Agreed on the Anime front. And that most horror writers are better at short lengths, although I'd argue that Lovecraft was best in the modern Novelette range, and his Novellas/short novels Charles Dexter Ward and Mountains of Madness are classics, but the point stands.
Still, these don't make up for the unfilmability of horror, for me at least. It's hard not to show a monster in a movie without it coming off as cheesy, but almost anything you show cannot live up to a reader's imagination. It's even harder to show the unexplainable weirdness in a story like The Music of Erich Zann or The Willows. I just don't think you could make movies of those stories without it coming across as cheap effects or unexplainable weirdness. Worse, written/spoken fiction is inherently better at showing the state of mind and inner dialogue of characters, while film must rely more on actions and spoken dialogue. I think that makes it hard to really show a person going mad in more subtle ways. For that matter, ambiguity is usually reduced and it seems hard to do slightly unreliable narrators. Either nearly everything is a hallucination of the narrator, or it is all accurate, you seldom see the little shiftings of truth in film. And some things are much much better left ambiguous in a way that images are not. I can't really imagine The Repairer of Reputations in film, for example.
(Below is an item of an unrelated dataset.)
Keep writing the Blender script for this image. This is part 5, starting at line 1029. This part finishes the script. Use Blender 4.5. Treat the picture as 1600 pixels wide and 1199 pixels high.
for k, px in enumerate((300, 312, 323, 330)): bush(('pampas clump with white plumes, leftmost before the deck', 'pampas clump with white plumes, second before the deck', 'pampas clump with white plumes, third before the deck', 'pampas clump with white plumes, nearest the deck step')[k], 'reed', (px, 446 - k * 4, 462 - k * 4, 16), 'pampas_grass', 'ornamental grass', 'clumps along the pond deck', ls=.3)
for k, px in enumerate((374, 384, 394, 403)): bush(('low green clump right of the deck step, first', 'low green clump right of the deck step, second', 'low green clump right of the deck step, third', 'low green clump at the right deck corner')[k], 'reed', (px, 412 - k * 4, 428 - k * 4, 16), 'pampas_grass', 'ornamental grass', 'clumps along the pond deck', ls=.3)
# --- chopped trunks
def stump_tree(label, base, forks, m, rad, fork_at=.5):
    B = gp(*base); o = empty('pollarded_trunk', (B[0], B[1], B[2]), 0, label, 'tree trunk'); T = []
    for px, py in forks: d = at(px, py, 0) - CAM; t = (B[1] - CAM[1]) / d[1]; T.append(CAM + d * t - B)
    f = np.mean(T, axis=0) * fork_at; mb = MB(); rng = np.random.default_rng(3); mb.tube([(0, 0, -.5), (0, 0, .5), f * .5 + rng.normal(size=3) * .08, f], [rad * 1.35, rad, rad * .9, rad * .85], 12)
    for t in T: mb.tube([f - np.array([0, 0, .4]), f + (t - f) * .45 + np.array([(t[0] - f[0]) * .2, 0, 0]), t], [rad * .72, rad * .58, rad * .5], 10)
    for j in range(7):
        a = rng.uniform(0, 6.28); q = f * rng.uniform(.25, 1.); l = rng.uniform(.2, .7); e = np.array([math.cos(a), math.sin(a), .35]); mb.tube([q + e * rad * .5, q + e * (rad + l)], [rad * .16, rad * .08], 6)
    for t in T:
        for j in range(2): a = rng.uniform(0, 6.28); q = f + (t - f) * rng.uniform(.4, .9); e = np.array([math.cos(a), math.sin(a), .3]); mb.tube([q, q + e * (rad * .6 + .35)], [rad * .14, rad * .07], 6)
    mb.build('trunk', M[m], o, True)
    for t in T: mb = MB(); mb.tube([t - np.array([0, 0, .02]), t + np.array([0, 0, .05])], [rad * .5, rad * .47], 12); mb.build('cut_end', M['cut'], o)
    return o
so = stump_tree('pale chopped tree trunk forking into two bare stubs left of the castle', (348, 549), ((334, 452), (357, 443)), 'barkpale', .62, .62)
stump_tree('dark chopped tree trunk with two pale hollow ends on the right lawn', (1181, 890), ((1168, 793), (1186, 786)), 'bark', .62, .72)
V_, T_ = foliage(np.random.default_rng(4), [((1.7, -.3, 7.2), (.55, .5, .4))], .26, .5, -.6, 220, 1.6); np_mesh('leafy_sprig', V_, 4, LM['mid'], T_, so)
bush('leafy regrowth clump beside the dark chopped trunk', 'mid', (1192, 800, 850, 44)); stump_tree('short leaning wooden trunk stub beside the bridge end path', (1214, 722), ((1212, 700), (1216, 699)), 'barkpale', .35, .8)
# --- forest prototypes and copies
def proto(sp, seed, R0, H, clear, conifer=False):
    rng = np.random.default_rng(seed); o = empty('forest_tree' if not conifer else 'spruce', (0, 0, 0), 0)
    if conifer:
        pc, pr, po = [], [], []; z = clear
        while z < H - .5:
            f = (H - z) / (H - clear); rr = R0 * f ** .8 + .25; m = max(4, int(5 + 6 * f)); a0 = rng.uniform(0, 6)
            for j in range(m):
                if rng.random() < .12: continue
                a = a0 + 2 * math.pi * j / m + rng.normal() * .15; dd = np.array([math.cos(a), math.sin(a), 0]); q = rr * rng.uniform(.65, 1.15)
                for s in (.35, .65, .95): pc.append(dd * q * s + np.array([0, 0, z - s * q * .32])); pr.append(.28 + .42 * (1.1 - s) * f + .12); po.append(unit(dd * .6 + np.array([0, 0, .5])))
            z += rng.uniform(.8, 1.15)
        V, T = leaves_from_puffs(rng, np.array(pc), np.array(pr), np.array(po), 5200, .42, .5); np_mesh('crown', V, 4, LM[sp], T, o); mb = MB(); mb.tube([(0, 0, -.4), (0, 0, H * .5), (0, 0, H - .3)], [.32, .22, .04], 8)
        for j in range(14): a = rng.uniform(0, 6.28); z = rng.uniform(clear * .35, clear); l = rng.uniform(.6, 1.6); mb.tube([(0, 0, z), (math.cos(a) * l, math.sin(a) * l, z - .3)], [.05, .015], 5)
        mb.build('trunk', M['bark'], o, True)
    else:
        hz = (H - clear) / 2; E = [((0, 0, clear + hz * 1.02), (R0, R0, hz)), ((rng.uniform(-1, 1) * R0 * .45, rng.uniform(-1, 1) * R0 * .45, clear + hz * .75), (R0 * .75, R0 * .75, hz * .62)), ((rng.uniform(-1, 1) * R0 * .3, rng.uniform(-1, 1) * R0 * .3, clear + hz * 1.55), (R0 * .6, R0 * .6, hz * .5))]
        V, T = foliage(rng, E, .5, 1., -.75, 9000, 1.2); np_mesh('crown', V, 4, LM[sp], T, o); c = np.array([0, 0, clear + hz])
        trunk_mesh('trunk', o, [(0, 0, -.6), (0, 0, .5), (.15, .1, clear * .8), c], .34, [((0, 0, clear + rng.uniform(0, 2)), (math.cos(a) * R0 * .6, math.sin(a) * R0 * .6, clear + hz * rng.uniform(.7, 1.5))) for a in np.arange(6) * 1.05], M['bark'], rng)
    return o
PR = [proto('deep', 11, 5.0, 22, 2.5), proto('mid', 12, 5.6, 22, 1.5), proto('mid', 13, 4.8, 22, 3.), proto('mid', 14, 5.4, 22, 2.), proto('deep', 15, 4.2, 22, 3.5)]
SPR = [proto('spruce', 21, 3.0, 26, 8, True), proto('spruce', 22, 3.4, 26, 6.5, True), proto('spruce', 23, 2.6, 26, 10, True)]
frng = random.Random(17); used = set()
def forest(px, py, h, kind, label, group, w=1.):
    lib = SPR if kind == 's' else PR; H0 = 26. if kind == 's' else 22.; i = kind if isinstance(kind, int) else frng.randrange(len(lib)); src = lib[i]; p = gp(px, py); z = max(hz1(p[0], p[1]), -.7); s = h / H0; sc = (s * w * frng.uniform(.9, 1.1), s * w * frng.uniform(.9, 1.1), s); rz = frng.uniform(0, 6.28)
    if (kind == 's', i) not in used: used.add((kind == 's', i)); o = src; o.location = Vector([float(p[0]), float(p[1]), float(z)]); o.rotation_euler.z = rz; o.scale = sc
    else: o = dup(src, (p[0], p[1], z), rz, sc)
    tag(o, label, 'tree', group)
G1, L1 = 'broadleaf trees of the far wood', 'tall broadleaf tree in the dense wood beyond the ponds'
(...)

{Although, I'm just reminded of a very good example of this I saw the other day, the Adventure Time episode "BMO Noir".}
On the topic of writers who don't read, I have no trouble believing it, it's depressing, but I'd also think it is the kind of thing you could discern from someone else's work. Maybe I'm just being a snob, but I assume that any writer who hasn't read much of anything is not one who will impress me. Then again, I'm in the minority that loves Ramsey Campbell and hates Stephen King, so I probably have no bearing on commercial success even if I'm not full of shit about being able to tell.